India played a positive  role in bringing the feuding parties and Nepali Maoists together at the most critical juncture for ending the civil war. But in recent times, India wants to keep the Maoists out of power and so has been backing other horses. The US always interested in South Asia would like to keep the Maoists out of governance. Both India and the US feel that the Maoists in Nepal might get closer to China.

But the reality is that India’s meddling in day -to-day politics runs counter to both Nepali and Indian interests. Both India and Nepal have to recognise that the Maoist Party is part of Nepal’s politics. They have a mandate — though not total from the people.  Nepal’s democratic process is irreversible and manipulating parties and coalitions in collaboration will de-legitimise India and the parties involved. It will give a bad name to the backroom players, in an age where leaks  and stories are commonplace. And US interests cannot be the same as India’s.

Clearly China also wants leverage in Nepal especially in order to keep an eye on Tibet, which is China’s major worry and also to ensure the market there.  Clearly, India has to play its cards right. India will have to give all Nepali parties the necessary space and in fact encourage a government of national unity that can make a consensus constitution.

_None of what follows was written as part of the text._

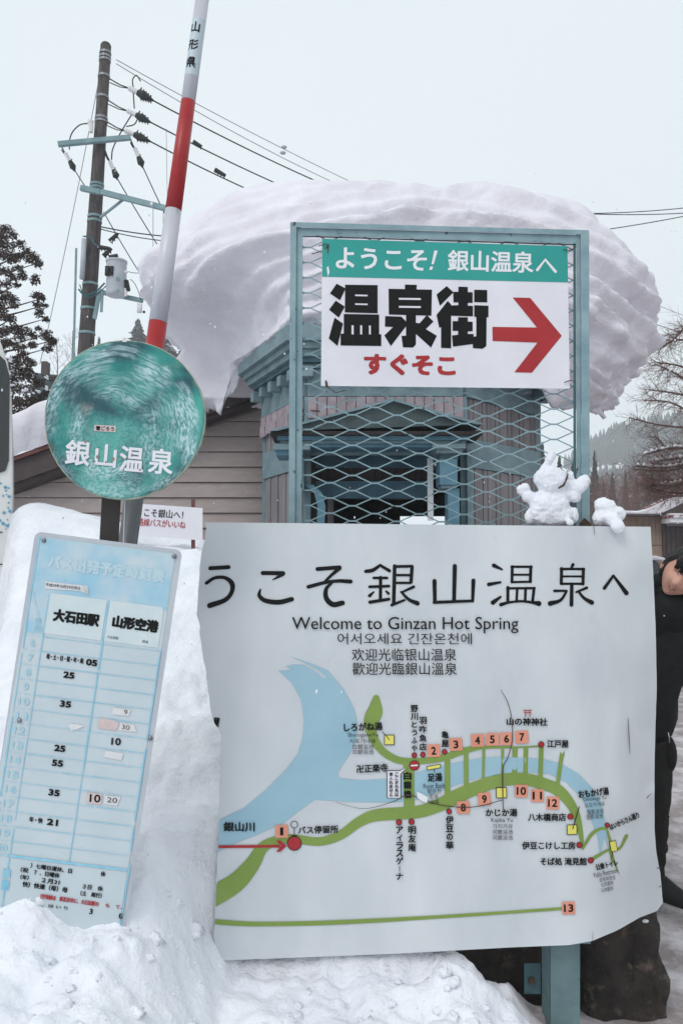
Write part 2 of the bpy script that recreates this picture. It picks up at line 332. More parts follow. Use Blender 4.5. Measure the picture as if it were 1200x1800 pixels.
# ------------------------------------------------------------------ lettering: glyph outlines laid flat on a surface
_tc = bpy.data.curves.new('lettering', 'FONT'); _to = bpy.data.objects.new('lettering', _tc); _cache = {}
def glyphs(s, bold=0):
    k = (s, bold)
    if k not in _cache:
        _tc.body = s; _tc.offset = bold; _tc.resolution_u = 3
        m = _to.to_mesh(); _cache[k] = ([(v.co.x, v.co.y) for v in m.vertices], [tuple(p.vertices) for p in m.polygons]); _to.to_mesh_clear()
    return _cache[k]
class Print:
    """flat print in photo positions, laid on the surface S(px, py, off)"""
    def __init__(s, S, off): s.S = S; s.off = off; s.mb = MB(); s.k = 0
    def _o(s): s.k += 1; return s.off + .00002 * s.k
    def text(s, t, cx, cy, h, w=None, bold=0, rot=0, shear=0):
        vs_, fs = glyphs(t); xs = [v[0] for v in vs_]; ys = [v[1] for v in vs_]
        x0, x1, y0, y1 = min(xs), max(xs), min(ys), max(ys); sy = h / max(1e-6, y1 - y0); sx = (w / max(1e-6, x1 - x0)) if w else sy
        a = R(rot); ca, sa = math.cos(a), math.sin(a); e = bold * sy * 1.1
        if bold: sx *= 1 - 2 * e / max(1e-6, (x1 - x0) * sx); sy *= 1 - 2 * e / max(1e-6, (y1 - y0) * sy)
        for dx, dy in (((0, 0), (-1, 0), (1, 0), (0, -.8), (0, .8), (-.7, -.7), (.7, -.7), (-.7, .7), (.7, .7)) if bold > .015 else ((-.6, -.4), (.6, .4)) if bold else ((0, 0),)):
            o = s._o(); q = []
            for x, y in vs_:
                X = (x - (x0 + x1) / 2) * sx + dx * e; Y = (y - (y0 + y1) / 2) * sy + dy * e; X += shear * Y
                q.append(s.S(cx + X * ca + Y * sa, cy + X * sa - Y * ca, o))
            s.mb.add(q, fs)
        return s
    def vert(s, t, cx, y0, y1, size, bold=.02, rot=0):
        n = len(t)
        for i, ch in enumerate(t):
            y = y0 + (y1 - y0) * (i + .5) / n
            small = ch in 'とうふやのイーァ'
            if ch == 'ー': s.text('ー', cx, y, size * .12, size * .75, bold, 90 + rot)
            else: s.text(ch, cx, y, size * (.85 if small else 1), size * (.8 if small else 1), bold, rot)
        return s
    def poly(s, pts, maxlen=26):
        bm = bmesh.new(); vv = [bm.verts.new((p[0], p[1], 0)) for p in pts]
        for tr in tessellate_polygon([[Vector((p[0], p[1], 0)) for p in pts]]): bm.faces.new([vv[i] for i in tr])
        for _ in range(7):
            es = [e for e in bm.edges if e.calc_length() > maxlen]
            if not es: break
            bmesh.ops.subdivide_edges(bm, edges=es, cuts=1); bmesh.ops.triangulate(bm, faces=[f for f in bm.faces if len(f.verts) > 3])
        o = s._o(); bm.verts.index_update()
        s.mb.add([s.S(v.co.x, v.co.y, o) for v in bm.verts], [tuple(v.index for v in f.verts) for f in bm.faces]); bm.free(); return s
    def rect(s, x0, y0, x1, y1): return s.poly([(x0, y0), (x1, y0), (x1, y1), (x0, y1)])
    def box(s, cx, cy, w, h, rot=0):
        a = R(rot); ca, sa = math.cos(a), math.sin(a)
        return s.poly([(cx + x * ca - y * sa, cy + x * sa + y * ca) for x, y in ((-w / 2, -h / 2), (w / 2, -h / 2), (w / 2, h / 2), (-w / 2, h / 2))])
    def disc(s, cx, cy, r, n=20): return s.poly([(cx + r * math.cos(2 * math.pi * i / n), cy + r * math.sin(2 * math.pi * i / n)) for i in range(n)])
    def ring(s, cx, cy, r, t, n=24):
        return s.stroke([(cx + r * math.cos(2 * math.pi * i / n), cy + r * math.sin(2 * math.pi * i / n)) for i in range(n + 1)], [t], smooth=False, cap=False)
    def stroke(s, pts, w, smooth=True, cap=True, n=6):
        """a brush stroke: centre line with a width at each point, round ends"""
        m = len(pts); w = list(w) + [w[-1]] * (m - len(w))
        c = [Vector(q) for q in catmull([(p[0], p[1], w[i]) for i, p in enumerate(pts)], n)] if smooth and m > 2 else [Vector((p[0], p[1], w[i])) for i, p in enumerate(pts)]
        L = []; Rr = []
        for i, p in enumerate(c):
            t = (c[min(i + 1, len(c) - 1)] - c[max(i - 1, 0)]); t.z = 0; t.normalize(); nn = Vector((-t.y, t.x, 0)) * p.z / 2
            L.append((p.x + nn.x, p.y + nn.y)); Rr.append((p.x - nn.x, p.y - nn.y))
        o = s._o(); b = [s.S(x, y, o) for x, y in L] + [s.S(x, y, o) for x, y in Rr]; k = len(L)
        s.mb.add(b, [(i, i + 1, k + i + 1, k + i) for i in range(k - 1)])
        if cap:
            for p, q in ((c[0], c[1]), (c[-1], c[-2])):
                t = p - q; a0 = math.atan2(t.y, t.x); r = p.z / 2
                fan = [(p.x + r * math.cos(a0 + math.pi * (j / 6 - .5)), p.y + r * math.sin(a0 + math.pi * (j / 6 - .5))) for j in range(7)]
                s.mb.add([s.S(x, y, o) for x, y in fan], [tuple(range(7))])
        return s
    def build(s, name, m, parent, **k): return s.mb.build(name, m, parent, **k)

# ------------------------------------------------------------------ the ground: one sheet, banked snow on the left, trodden icy road on the right
H1 = [(-30, .3), (.8, .36), (1.7, .40), (2.05, .46), (2.3, .535), (2.6, .64), (3.5, 1.0), (4.5, 1.42), (5.4, 1.66), (6.2, 1.72), (8, 1.35), (12, .9), (30, .6), (90, 0.5)]
def ground_z(x, Y, det=True):
    h1 = interp(H1, Y)
    if 2.6 < Y < 10:     # the two heaps in front of the beige house
        h1 += .30 * math.exp(-((x + 2.32) / .40) ** 2 - ((Y - 6.1) / .7) ** 2) + .14 * math.exp(-((x + 1.7) / .35) ** 2 - ((Y - 6.0) / .6) ** 2)
    h1 -= .55 * sm(.411, .45, -x / max(Y, 1)) * sm(4, 5, Y) * (1 - sm(7.2, 8.2, Y))
    if 3 < Y < 8: h1 -= .62 * sm(.413, .430, -x / Y) * sm(3.6, 4.8, Y) * (1 - sm(6.6, 7.8, Y)) * .7
    u = x + .17 * Y
    hr = (.235 + .05 * sm(2.45, 1.9, Y)) * (1 - sm(.30, .78, x + (2.5 - Y) * .12)) * (1 - sm(2.62, 3.0, Y)) - .03 - .02 * sm(.5, 1, x)
    if Y < 2.62:
        k = sm(-.62, -.30, x); h = h1 * (1 - k) + max(hr, -.03) * k
    else:
        k = sm(-.06, 1.0, u); h = h1 * (1 - k) + hr * k
    far = sm(60, 130, Y)
    h *= 1 - far
    if det and abs(x) < 6 and Y < 12:
        soft = 1 - sm(.5, 1.0, u - .5) * .8 if Y > 2.6 else 1 - .75 * sm(.5, .85, x)
        near = .25 * sm(7, 5, Y) + .75 * sm(5, 2.6, Y)
        n = noise.fractal(Vector((x * 1.7, Y * 1.7, 3)), 1, 2, 3) * .06
        n += noise.fractal(Vector((x * 6, Y * 6, h * 5)), .9, 2, 4) * .024 * (.4 + near)
        dd = noise.voronoi(Vector((x * 8.5 + .3, Y * 8.5, h * 6)))[0]; n += max(0, .5 - dd[0]) * .065 * near * max(0, noise.noise(Vector((x * 3, Y * 3, 9))) + .45)
        n += noise.fractal(Vector((x * 24, Y * 24, 5)), .8, 2, 3) * .003 * near
        bl = abs(noise.noise(Vector((x * 5.2, Y * 5.2, h * 4 + 2)))) + .5 * abs(noise.noise(Vector((x * 11, Y * 11, h * 8)))) + .25 * abs(noise.noise(Vector((x * 23, Y * 23, h * 16))))
        n += (bl - .35) * .075 * near * (.35 + .65 * sm(-.35, .25, noise.noise(Vector((x * 1.6, Y * 1.6, 4)))))
        h += n * soft
        if 2.42 < Y < 2.66 and -.46 < x < .5: h += .012 * noise.noise(Vector((x * 22, Y * 9, 2)))
    return h
def axis(a, b, step, lo, hi):
    v = [a + step * i for i in range(int((b - a) / step) + 1)]; s = step
    while v[-1] < hi: s *= 1.05 if abs(v[-1]) < 9 else 1.25; v.append(v[-1] + s)
    s = step
    while v[0] > lo: s *= 1.05 if abs(v[0]) < 9 else 1.25; v.insert(0, v[0] - s)
    v[0] = lo; v[-1] = hi
    return v
xs = axis(-1.5, 1.6, .014, -420, 420); ys = axis(1.55, 2.75, .014, -40, 500)
mb = MB(); dirt = []
for y in ys:
    for x in xs:
        mb.v.append((x, y, ground_z(x, y)))
        u = x + .17 * y if y > 2.6 else x
        dirt.append(min(1, sm(.75, 1.15, u) * (1 - sm(20, 60, y)) + .0))
nx = len(xs)
mb.f = [(j * nx + i, j * nx + i + 1, (j + 1) * nx + i + 1, (j + 1) * nx + i) for j in range(len(ys) - 1) for i in range(nx - 1)]
g = mb.build('snowy_ground', M['snow'], smooth=True, kind='structure')
at = g.data.attributes.new('dirt', 'FLOAT', 'POINT'); at.data.foreach_set('value', dirt)

M['brown_wood'] = mat('brown_bare_wood', (84, 68, 68), (120, 104, 104), .95, .4, spots=(196, 194, 200), spot_scale=1.2, spot_lo=.56, spot_hi=.64)
# ------------------------------------------------------------------ hills
def hill(name, prof, Y0, Y1, mat_):
    """prof: photo positions of the ridge line at depth Y1"""
    m = MB(); n = 60; rows = 14; a, b = prof[0][0], prof[-1][0]
    for j in range(rows + 1):
        for i in range(n + 1):
            px = a + (b - a) * i / n; py = interp(prof, px); top = P(px, py, Y1)
            t = j / rows; Y = Y0 + (Y1 - Y0) * t
            x = Xp(px, Y1); z = -1 + (top.z + 1) * t ** 1.1 + noise.fractal(Vector((x * .03, Y * .03, 2)), 1, 2, 4) * 4 * math.sin(math.pi * t)
            m.v.append((x, Y, z))
    for i in range(n + 1):          # the far side falls away again
        v = m.v[rows * (n + 1) + i]; m.v.append((v[0], v[1] + 60, -2))
    m.f = [(j * (n + 1) + i, j * (n + 1) + i + 1, (j + 1) * (n + 1) + i + 1, (j + 1) * (n + 1) + i) for j in range(rows + 1) for i in range(n)]
    o = m.build(name, mat_, smooth=True, kind='structure')
    return m, n, rows
def forest(name, hm, n, rows, count, h0, h1, dens, mt, fat=.17):
    f = MB(); random.seed(3)
    for _ in range(count):
        i = random.random() * n; j = random.random() * rows
        a = Vector(hm.v[int(j) * (n + 1) + int(i)]); b = Vector(hm.v[min(rows, int(j) + 1) * (n + 1) + min(n, int(i) + 1)])
        p = Vector((a.x + (b.x - a.x) * (i % 1), a.y + (b.y - a.y) * (j % 1), a.z + (b.z - a.z) * (j % 1)))
        if noise.noise(Vector((p.x * .035, p.z * .09, 4))) < dens: continue
        h = random.uniform(h0, h1); r = h * fat
        for (z0, z1, rr) in ((0, .55, 1), (.3, .8, .75), (.55, 1, .5)):
            k = 6; ring = [p + Vector((math.cos(6.283 * q / k + z0) * r * rr * random.uniform(.7, 1.2), math.sin(6.283 * q / k + z0) * r * rr, h * z0)) for q in range(k)]
            f.add(ring + [p + Vector((0, 0, h * z1))], [(q, (q + 1) % k, k) for q in range(k)])
    f.build(name, mt, kind='stuff')
hm = hill('far_mountain', [(900, 880), (980, 842), (1040, 790), (1090, 762), (1120, 755), (1200, 740), (1290, 725), (1420, 680)], 150, 330, M['snow_far'])
forest('far_mountain_forest', *hm, 15000, 3, 6, -.5, M['forest_far'], .24)
hm = hill('near_ridge', [(-200, 640), (0, 650), (110, 655), (170, 650), (215, 640), (330, 640), (470, 700), (600, 790)], 60, 110, M['snow_far'])
hm = hill('low_hill', [(880, 900), (960, 868), (1040, 866), (1130, 862), (1260, 855), (1420, 820)], 70, 110, M['snow_far'])
forest('brown_wood', *hm, 5000, 1.6, 3.2, -.9, M['brown_wood'], .45)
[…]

This cannot be done without the Maoists and the other parties building trust and political will. India can emerge a winner if it helps rather than retards this process. Alienating the Maoists will mean breaking links with a group that might well come to power in the near future. Moreover India must not be seen as hegemonic even if it is the natural big power in the region. For this, India should not only continue to give the economic aid and assistance it has been giving, but do so more magnanimously.